According to Bloomberg, Asian stocks climbed a fifth day, with the benchmark gauge trading near a five-year high, while emerging-market currencies strengthened on speculation the Federal Reserve will hold off cutting monetary stimulus until next year. Australia’s dollar jumped after inflation data.
The MSCI Asia Pacific Index rose 0.3 percent by 10 a.m. in Tokyo after earlier touching the highest level since June 2008. Standard & Poor’s 500 Index (SPA) futures dropped 0.1 percent after the gauge rose in New York. South Korea’s won climbed to the strongest level since January and Malaysia’s ringgit snapped a three-day decline. The Australian dollar strengthened to hold at a 4 1/2-month high. Copper retreated 0.4 percent after gaining yesterday while silver rose a seventh day.

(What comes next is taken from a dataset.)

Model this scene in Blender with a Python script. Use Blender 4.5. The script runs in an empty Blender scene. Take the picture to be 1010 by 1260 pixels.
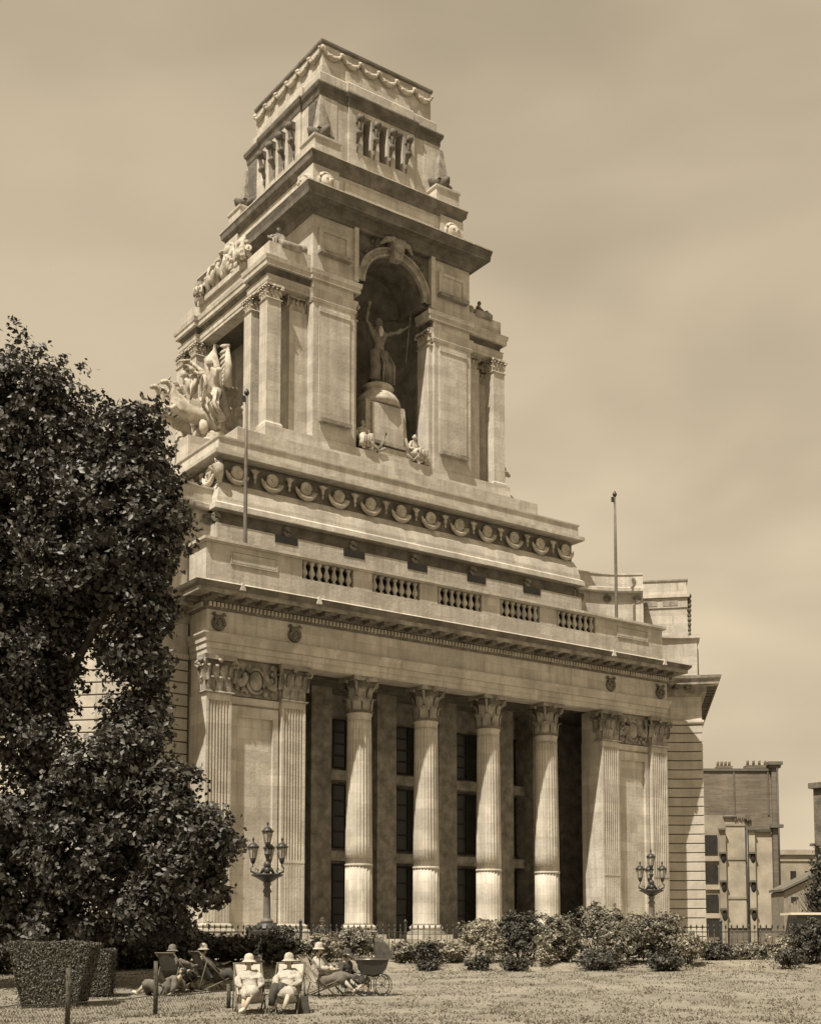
import bpy, math, random
import numpy as np
from mathutils import Vector, Matrix
R = math.radians
random.seed(7); rng = np.random.default_rng(7)
S = bpy.context.scene
COL = S.collection

# ------------------------------------------------------------------ camera
CAM = Vector((-30.685, -61.284, 1.57)); HEAD = R(54.33); PITCH = R(5.06); FPX = 1594.3; CY = 1014.8
cam = bpy.data.cameras.new('camera'); camo = bpy.data.objects.new('camera', cam); COL.objects.link(camo)
S.camera = camo
camo.location = CAM; camo.rotation_euler = (R(90) + PITCH, 0, HEAD - R(90))
cam.sensor_fit = 'VERTICAL'; cam.sensor_height = 36; cam.sensor_width = 36
cam.lens = FPX / 1260 * 36; cam.shift_y = (CY - 630) / 1260
cam.clip_start = .5; cam.clip_end = 6000
FW = Vector((math.cos(HEAD), math.sin(HEAD), 0)); RT = Vector((math.sin(HEAD), -math.cos(HEAD), 0))
HORIZON = 1156
def at(px, dep, z=0.0):                       # a place on the ground: px column of the photo, depth in metres
    p = CAM + FW * dep + RT * ((px - 505) / FPX * dep); return Vector((p.x, p.y, z))
def hz(py, dep): return 1.57 - (py - HORIZON) * dep / FPX    # height of a photo row at a depth

# ------------------------------------------------------------------ sun, sky
SUNV = Vector((-.53, -.205, 1)).normalized()
sun = bpy.data.lights.new('sun', 'SUN'); suno = bpy.data.objects.new('sun', sun); COL.objects.link(suno)
sun.energy = 4.15; sun.angle = R(.55); sun.color = (1, .915, .79)
suno.rotation_euler = SUNV.to_track_quat('Z', 'Y').to_euler(); suno.location = (-40, -60, 90)
W = bpy.data.worlds.new('World'); S.world = W; W.use_nodes = True
def build_world():
    nt = W.node_tree; N = nt.nodes; L = nt.links; N.clear()
    def nd(t, **k):
        n = N.new(t)
        for a, b in k.items(): setattr(n, a, b)
        return n
    out = nd('ShaderNodeOutputWorld'); bg = nd('ShaderNodeBackground'); bg.inputs[1].default_value = .1
    sky = nd('ShaderNodeTexSky', sky_type='NISHITA', sun_disc=False)
    sky.sun_elevation = math.asin(SUNV.z); sky.sun_rotation = math.atan2(SUNV.x, SUNV.y); sky.dust_density = 3; sky.air_density = 1
    bw = nd('ShaderNodeRGBToBW'); L.new(sky.outputs[0], bw.inputs[0])
    tc = nd('ShaderNodeTexCoord'); mp = nd('ShaderNodeMapping'); mp.inputs['Scale'].default_value = (1, 1, 2.3)
    L.new(tc.outputs['Generated'], mp.inputs[0])
    def noise(sc, det, dist, off):
        m = nd('ShaderNodeMapping'); m.inputs['Location'].default_value = off; L.new(mp.outputs[0], m.inputs[0])
        n = nd('ShaderNodeTexNoise'); n.inputs['Scale'].default_value = sc; n.inputs['Detail'].default_value = det
        n.inputs['Distortion'].default_value = dist; n.inputs['Roughness'].default_value = .5; L.new(m.outputs[0], n.inputs[0]); return n
    def mth(op, a, b=None):
        m = nd('ShaderNodeMath', operation=op)
        for i, v in enumerate((a, b)):
            if v is None: continue
            if isinstance(v, (int, float)): m.inputs[i].default_value = v
            else: L.new(v, m.inputs[i])
        return m.outputs[0]
    n1 = noise(2.4, 3, .35, (SKYO[0], SKYO[1], SKYO[2])); n2 = noise(6.5, 5, .3, (1.1, .2, 0))
    def rmp(v, a, b, c, d, smooth=True):
        m = nd('ShaderNodeMapRange', interpolation_type='SMOOTHSTEP' if smooth else 'LINEAR')
        L.new(v, m.inputs[0])
        for i, q in enumerate((a, b, c, d)): m.inputs[i + 1].default_value = q
        return m.outputs[0]
    cl = rmp(n1.outputs[0], .34, .64, .87, 1.12)
    cf = rmp(n2.outputs[0], .3, .7, .965, 1.035)
    sepz = nd('ShaderNodeSeparateXYZ'); L.new(tc.outputs['Generated'], sepz.inputs[0])
    el = rmp(sepz.outputs[2], .15, .62, 1.30, 1.02)
    hazy = mth('ADD', mth('MULTIPLY', bw.outputs[0], .10), 2.5)      # thin bright overcast over the clear sky
    v = mth('MULTIPLY', mth('MULTIPLY', mth('MULTIPLY', hazy, cl), cf), el)
    mx = nd('ShaderNodeMix', data_type='RGBA', blend_type='MULTIPLY'); mx.inputs[0].default_value = 1
    L.new(v, mx.inputs[6]); mx.inputs[7].default_value = (1, .822, .572, 1)
    L.new(mx.outputs[2], bg.inputs[0]); L.new(bg.outputs[0], out.inputs[0])
SKYO = (7.7, .9, 4.1)  # cloud pattern offset
build_world()
S.view_settings.view_transform = 'Standard'; S.view_settings.look = 'None'
S.view_settings.exposure = 0.9; S.view_settings.gamma = 1; S.view_settings.use_curve_mapping = False
S.render.engine = 'CYCLES'
S.cycles.max_bounces = 6; S.cycles.transparent_max_bounces = 8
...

Barclays Plc pushed out their estimate for the start of Fed tapering to March from December after data delayed because of the U.S. government shutdown showed employers added 148,000 workers in September, below the 180,000 increase projected in a Bloomberg survey. The 16-day shutdown cut U.S. growth and cost jobs, according to an economic aide to President Barack Obama. China’s Treasury holdings fell to a six-month low in August and Australian inflation quickened more than expected last quarter.

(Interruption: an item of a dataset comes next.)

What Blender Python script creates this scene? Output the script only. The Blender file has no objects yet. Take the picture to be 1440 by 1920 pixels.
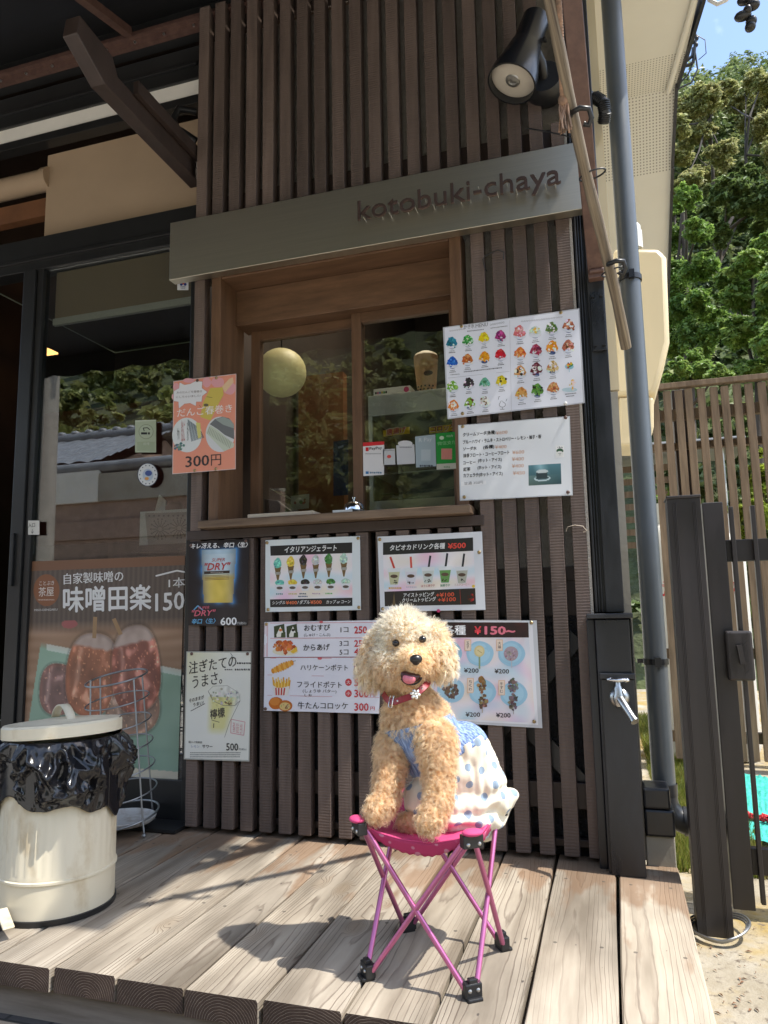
import bpy, bmesh, math, random
import numpy as np
from mathutils import Vector, Matrix, noise as mnoise

# ------------------------------------------------------------------ camera, world, sun
F_PX = 1361.609
MW = np.array([[0.95484598, 0.05737639, 0.29150834], [0.29655211, -0.12443092, -0.94687581], [-0.01805567, 0.99056797, -0.13582745]])
CAM = np.array([0.0, -2.11907518, 0.68])
scene = bpy.context.scene
col = scene.collection
cd = bpy.data.cameras.new('camera')
co = bpy.data.objects.new('camera', cd); col.objects.link(co)
cd.sensor_fit = 'VERTICAL'; cd.sensor_height = 36.0; cd.lens = F_PX / 1920 * 36.0
cd.clip_start = 0.05; cd.clip_end = 2000
mw = Matrix.Identity(4)
q = Matrix([list(r) for r in MW]).to_quaternion().normalized()
mw = Matrix.Translation(Vector(CAM)) @ q.to_matrix().to_4x4()
co.matrix_world = mw
scene.camera = co

SUN = Vector((0.564, -0.055, 1.0)).normalized()
elev = math.asin(SUN.z); azim = math.atan2(SUN.x, SUN.y)
w = bpy.data.worlds.new('World'); scene.world = w; w.use_nodes = True
nt = w.node_tree; nt.nodes.clear()
sky = nt.nodes.new('ShaderNodeTexSky'); sky.sky_type = 'NISHITA'; sky.sun_disc = False
sky.sun_elevation = elev; sky.sun_rotation = azim; sky.air_density = 1.0; sky.dust_density = 1.1; sky.ozone_density = 1.2
tc = nt.nodes.new('ShaderNodeTexCoord')
nz = nt.nodes.new('ShaderNodeTexNoise'); nz.inputs['Scale'].default_value = 5.0; nz.inputs['Detail'].default_value = 7
rp = nt.nodes.new('ShaderNodeValToRGB'); rp.color_ramp.elements[0].position = .5; rp.color_ramp.elements[1].position = .74
rp.color_ramp.elements[1].color = (.75, .75, .75, 1)
mx = nt.nodes.new('ShaderNodeMixRGB'); mx.inputs['Color2'].default_value = (9, 9.5, 10, 1)
bg = nt.nodes.new('ShaderNodeBackground'); bg.inputs['Strength'].default_value = 0.15
wo = nt.nodes.new('ShaderNodeOutputWorld')
L = nt.links.new
L(tc.outputs['Generated'], nz.inputs['Vector']); L(nz.outputs['Fac'], rp.inputs['Fac']); L(rp.outputs['Color'], mx.inputs['Fac'])
L(sky.outputs['Color'], mx.inputs['Color1']); L(mx.outputs['Color'], bg.inputs['Color']); L(bg.outputs['Background'], wo.inputs['Surface'])
sl = bpy.data.lights.new('sun', 'SUN'); sl.energy = 2.7; sl.angle = math.radians(0.55); sl.color = (1.0, .955, .88)
so = bpy.data.objects.new('sun', sl); col.objects.link(so)
so.rotation_euler = SUN.to_track_quat('Z', 'Y').to_euler(); so.location = (3, -1, 8)
scene.view_settings.view_transform = 'Standard'; scene.view_settings.look = 'None'
scene.view_settings.exposure = 1.25; scene.view_settings.gamma = 1.0
scene.cycles.max_bounces = 16; scene.cycles.transparent_max_bounces = 16; scene.cycles.diffuse_bounces = 12; scene.cycles.transmission_bounces = 12
scene.cycles.caustics_reflective = False; scene.cycles.caustics_refractive = False
scene.cycles.use_denoising = True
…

“The key takeaway for the Fed from the September U.S. non-farm payrolls is that the U.S. economy is in no shape to withstand a reduction in monetary stimulus,” Matthew Sherwood, head of investment markets research in Sydney at Perpetual Investments, which manages about $25 billion, said in an e-mail. “Expectations of tapering delays will continue to support markets.”